Prompt: The required output is a word-for-word copy of the lines from the line bearing "Write the bpy" through the line bearing "return Vector((A *", inclusive, and no other lines.

Records shown:
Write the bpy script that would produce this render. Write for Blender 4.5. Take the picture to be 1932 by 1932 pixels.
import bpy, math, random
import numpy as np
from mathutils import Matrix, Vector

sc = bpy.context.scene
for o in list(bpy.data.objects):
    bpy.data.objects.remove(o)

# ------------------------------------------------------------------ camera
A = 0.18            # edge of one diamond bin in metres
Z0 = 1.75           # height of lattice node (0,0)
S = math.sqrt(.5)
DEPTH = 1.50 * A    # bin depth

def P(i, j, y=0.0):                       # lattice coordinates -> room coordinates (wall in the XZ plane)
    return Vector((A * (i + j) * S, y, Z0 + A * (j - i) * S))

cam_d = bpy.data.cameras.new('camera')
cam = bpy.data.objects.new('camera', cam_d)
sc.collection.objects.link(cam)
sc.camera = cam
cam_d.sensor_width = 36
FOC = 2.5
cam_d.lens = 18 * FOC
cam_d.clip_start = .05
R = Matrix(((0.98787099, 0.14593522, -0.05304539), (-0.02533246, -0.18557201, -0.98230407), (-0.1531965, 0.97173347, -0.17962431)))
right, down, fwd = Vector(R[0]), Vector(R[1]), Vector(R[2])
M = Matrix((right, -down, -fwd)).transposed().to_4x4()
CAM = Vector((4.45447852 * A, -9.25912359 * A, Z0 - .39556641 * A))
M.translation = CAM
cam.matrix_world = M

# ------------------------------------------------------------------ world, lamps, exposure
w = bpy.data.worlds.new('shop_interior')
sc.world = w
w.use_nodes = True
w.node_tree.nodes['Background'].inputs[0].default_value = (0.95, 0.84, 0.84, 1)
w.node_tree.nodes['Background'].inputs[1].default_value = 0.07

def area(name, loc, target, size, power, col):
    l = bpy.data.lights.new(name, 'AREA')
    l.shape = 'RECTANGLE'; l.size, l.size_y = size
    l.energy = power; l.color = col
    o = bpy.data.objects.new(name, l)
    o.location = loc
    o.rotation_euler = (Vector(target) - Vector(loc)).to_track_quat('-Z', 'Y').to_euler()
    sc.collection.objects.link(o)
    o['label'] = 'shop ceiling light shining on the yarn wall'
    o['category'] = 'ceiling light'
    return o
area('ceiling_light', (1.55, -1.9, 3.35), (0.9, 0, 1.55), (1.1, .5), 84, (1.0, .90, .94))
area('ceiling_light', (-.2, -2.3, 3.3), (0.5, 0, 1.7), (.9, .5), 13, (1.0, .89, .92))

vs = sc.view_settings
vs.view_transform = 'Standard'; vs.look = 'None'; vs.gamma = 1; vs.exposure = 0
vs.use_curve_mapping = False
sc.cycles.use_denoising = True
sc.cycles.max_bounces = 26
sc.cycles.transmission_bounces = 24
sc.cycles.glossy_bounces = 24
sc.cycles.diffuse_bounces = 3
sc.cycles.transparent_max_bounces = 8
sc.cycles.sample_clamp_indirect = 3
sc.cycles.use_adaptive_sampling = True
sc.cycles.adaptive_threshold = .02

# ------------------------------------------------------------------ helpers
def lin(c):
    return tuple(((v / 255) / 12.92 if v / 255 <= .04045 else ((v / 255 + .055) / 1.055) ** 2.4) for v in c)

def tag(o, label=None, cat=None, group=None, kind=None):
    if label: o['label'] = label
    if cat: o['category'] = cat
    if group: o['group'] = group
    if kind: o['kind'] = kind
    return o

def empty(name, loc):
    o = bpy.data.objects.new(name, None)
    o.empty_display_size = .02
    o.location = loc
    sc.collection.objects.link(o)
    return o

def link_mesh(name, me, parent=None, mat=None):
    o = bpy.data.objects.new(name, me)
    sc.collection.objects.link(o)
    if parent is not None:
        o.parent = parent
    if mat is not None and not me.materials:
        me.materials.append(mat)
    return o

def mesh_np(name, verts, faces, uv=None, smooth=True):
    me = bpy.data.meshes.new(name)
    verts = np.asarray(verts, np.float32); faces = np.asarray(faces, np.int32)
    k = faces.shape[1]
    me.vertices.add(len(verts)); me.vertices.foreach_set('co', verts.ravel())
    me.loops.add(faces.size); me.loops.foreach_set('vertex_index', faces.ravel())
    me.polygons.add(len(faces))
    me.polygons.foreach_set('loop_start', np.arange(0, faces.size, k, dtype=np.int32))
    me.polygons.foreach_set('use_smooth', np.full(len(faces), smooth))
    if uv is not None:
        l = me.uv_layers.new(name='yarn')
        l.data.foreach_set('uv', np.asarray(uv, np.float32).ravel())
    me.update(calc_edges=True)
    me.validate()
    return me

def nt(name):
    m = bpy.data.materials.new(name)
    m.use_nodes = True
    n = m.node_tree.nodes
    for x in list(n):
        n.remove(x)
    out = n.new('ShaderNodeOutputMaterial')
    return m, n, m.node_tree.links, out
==
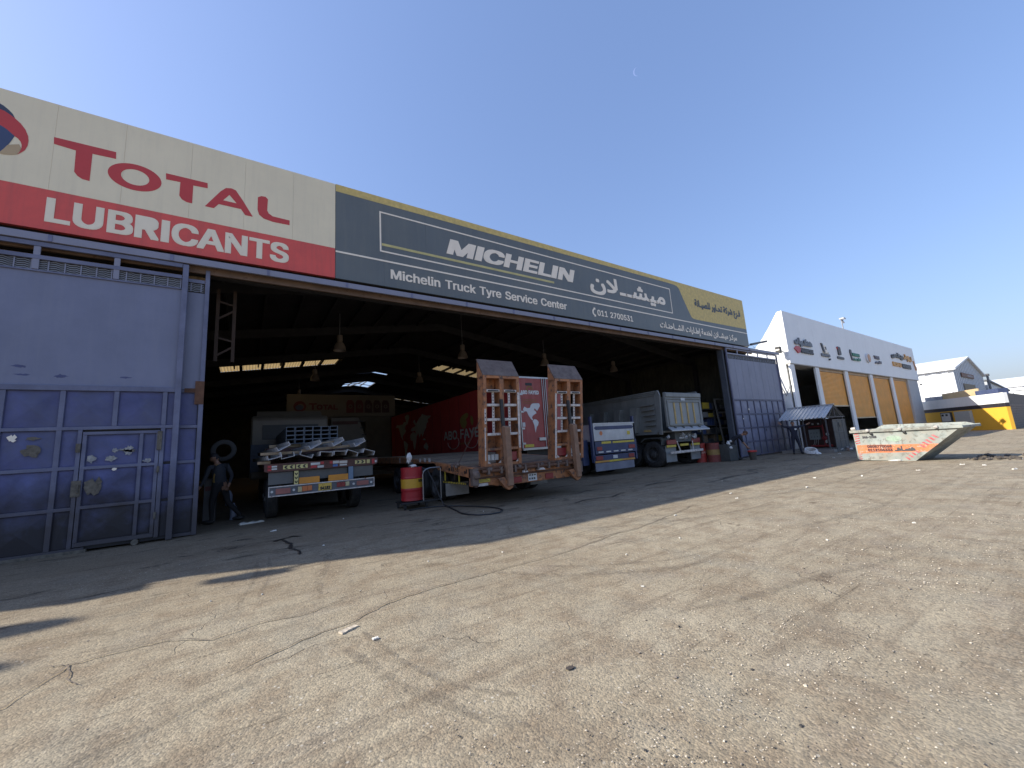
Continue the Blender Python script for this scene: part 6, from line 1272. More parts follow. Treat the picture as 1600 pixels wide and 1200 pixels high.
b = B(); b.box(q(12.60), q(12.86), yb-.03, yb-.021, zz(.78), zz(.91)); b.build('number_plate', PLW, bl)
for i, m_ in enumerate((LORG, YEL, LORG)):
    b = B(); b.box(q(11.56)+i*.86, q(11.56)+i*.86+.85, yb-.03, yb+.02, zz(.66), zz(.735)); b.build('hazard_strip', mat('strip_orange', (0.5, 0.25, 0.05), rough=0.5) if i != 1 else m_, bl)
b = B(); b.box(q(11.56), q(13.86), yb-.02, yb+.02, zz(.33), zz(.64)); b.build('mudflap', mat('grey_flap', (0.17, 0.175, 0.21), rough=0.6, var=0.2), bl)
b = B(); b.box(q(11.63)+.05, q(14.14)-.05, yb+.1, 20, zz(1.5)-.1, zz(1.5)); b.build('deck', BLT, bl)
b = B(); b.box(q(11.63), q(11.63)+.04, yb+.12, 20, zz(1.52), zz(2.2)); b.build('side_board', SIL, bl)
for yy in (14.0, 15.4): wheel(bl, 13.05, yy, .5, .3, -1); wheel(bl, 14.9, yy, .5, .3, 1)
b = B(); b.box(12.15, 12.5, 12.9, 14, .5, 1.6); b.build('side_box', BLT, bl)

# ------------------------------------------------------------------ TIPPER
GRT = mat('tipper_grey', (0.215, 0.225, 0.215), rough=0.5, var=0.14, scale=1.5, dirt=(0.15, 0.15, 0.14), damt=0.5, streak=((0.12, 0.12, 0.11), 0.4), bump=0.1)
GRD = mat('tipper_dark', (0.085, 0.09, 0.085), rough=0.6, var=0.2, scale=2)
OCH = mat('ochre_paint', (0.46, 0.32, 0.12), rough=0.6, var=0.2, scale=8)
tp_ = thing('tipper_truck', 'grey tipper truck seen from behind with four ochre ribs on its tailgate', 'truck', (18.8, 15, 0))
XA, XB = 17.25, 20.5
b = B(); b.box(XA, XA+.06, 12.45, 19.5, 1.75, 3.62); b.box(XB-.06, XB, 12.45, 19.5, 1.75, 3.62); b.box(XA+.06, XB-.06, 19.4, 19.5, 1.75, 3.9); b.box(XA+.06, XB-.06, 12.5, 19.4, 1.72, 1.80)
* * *
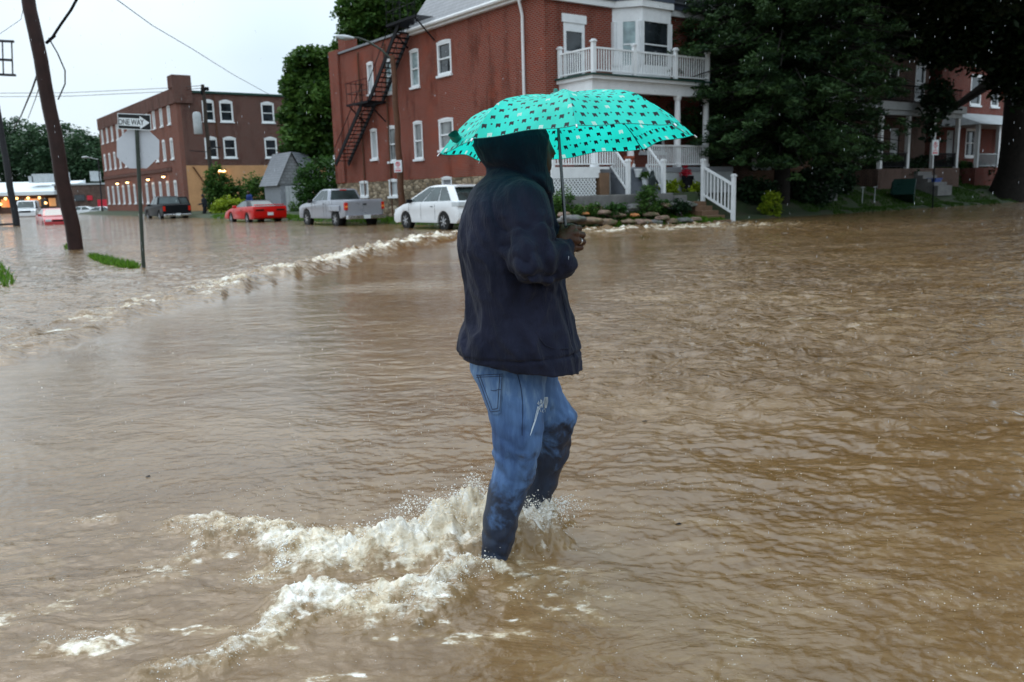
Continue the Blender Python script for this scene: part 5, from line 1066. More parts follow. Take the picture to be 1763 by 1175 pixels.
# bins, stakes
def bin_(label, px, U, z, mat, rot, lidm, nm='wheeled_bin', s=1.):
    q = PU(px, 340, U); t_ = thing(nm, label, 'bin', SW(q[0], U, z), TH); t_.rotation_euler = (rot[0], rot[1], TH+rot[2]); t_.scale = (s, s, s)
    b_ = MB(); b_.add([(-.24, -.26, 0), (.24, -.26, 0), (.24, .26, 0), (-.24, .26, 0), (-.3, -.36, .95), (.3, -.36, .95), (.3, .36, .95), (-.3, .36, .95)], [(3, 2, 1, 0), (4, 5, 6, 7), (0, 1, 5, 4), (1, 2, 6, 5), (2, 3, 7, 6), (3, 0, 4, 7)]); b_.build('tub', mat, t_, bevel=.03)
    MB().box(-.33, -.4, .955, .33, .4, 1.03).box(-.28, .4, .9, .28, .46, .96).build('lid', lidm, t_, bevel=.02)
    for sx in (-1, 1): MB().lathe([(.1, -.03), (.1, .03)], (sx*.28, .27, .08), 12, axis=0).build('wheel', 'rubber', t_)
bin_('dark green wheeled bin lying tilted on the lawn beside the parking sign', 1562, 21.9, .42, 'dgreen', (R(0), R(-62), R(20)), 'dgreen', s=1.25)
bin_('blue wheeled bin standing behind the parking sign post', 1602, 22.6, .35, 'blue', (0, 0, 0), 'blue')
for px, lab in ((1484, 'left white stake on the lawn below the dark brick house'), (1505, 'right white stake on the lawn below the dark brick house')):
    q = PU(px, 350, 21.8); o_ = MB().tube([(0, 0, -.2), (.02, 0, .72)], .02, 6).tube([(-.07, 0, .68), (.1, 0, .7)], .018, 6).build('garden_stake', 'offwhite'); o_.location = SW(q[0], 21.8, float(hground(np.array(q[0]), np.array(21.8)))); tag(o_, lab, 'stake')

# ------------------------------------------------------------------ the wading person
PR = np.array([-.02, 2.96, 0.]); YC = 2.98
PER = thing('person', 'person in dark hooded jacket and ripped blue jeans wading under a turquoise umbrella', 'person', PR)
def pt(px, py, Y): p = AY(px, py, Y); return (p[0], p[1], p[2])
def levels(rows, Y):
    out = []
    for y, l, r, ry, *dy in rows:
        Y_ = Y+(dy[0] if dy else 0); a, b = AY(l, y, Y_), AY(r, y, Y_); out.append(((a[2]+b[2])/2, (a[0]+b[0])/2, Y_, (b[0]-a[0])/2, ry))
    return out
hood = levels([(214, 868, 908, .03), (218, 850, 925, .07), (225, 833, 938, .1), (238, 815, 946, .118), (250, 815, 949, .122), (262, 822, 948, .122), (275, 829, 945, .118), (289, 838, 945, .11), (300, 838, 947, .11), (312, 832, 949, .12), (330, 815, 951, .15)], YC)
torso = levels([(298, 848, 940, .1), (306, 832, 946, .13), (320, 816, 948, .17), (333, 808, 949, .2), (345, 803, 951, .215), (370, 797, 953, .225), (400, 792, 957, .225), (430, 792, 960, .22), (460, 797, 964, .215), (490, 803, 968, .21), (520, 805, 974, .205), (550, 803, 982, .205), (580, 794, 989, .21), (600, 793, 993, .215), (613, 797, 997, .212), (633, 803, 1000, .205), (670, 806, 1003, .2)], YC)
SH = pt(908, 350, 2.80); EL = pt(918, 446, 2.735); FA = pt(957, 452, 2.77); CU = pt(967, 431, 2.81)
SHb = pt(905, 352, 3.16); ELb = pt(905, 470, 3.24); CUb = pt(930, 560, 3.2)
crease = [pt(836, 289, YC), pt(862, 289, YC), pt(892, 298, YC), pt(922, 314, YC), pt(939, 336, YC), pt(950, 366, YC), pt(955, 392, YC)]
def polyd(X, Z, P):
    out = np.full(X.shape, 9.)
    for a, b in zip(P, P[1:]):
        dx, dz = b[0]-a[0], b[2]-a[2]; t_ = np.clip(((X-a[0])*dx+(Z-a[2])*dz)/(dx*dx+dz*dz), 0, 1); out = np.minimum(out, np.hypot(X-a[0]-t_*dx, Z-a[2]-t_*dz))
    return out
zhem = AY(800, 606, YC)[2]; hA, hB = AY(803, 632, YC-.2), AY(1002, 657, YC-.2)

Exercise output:
Write the bpy script that would produce this render. Write for Blender 4.5. Take the picture to be 1932 by 1932 pixels.
import bpy, math, random
import numpy as np
from mathutils import Matrix, Vector

sc = bpy.context.scene
for o in list(bpy.data.objects):
    bpy.data.objects.remove(o)

# ------------------------------------------------------------------ camera
A = 0.18            # edge of one diamond bin in metres
Z0 = 1.75           # height of lattice node (0,0)
S = math.sqrt(.5)
DEPTH = 1.50 * A    # bin depth

def P(i, j, y=0.0):                       # lattice coordinates -> room coordinates (wall in the XZ plane)
    return Vector((A * (i + j) * S, y, Z0 + A * (j - i) * S))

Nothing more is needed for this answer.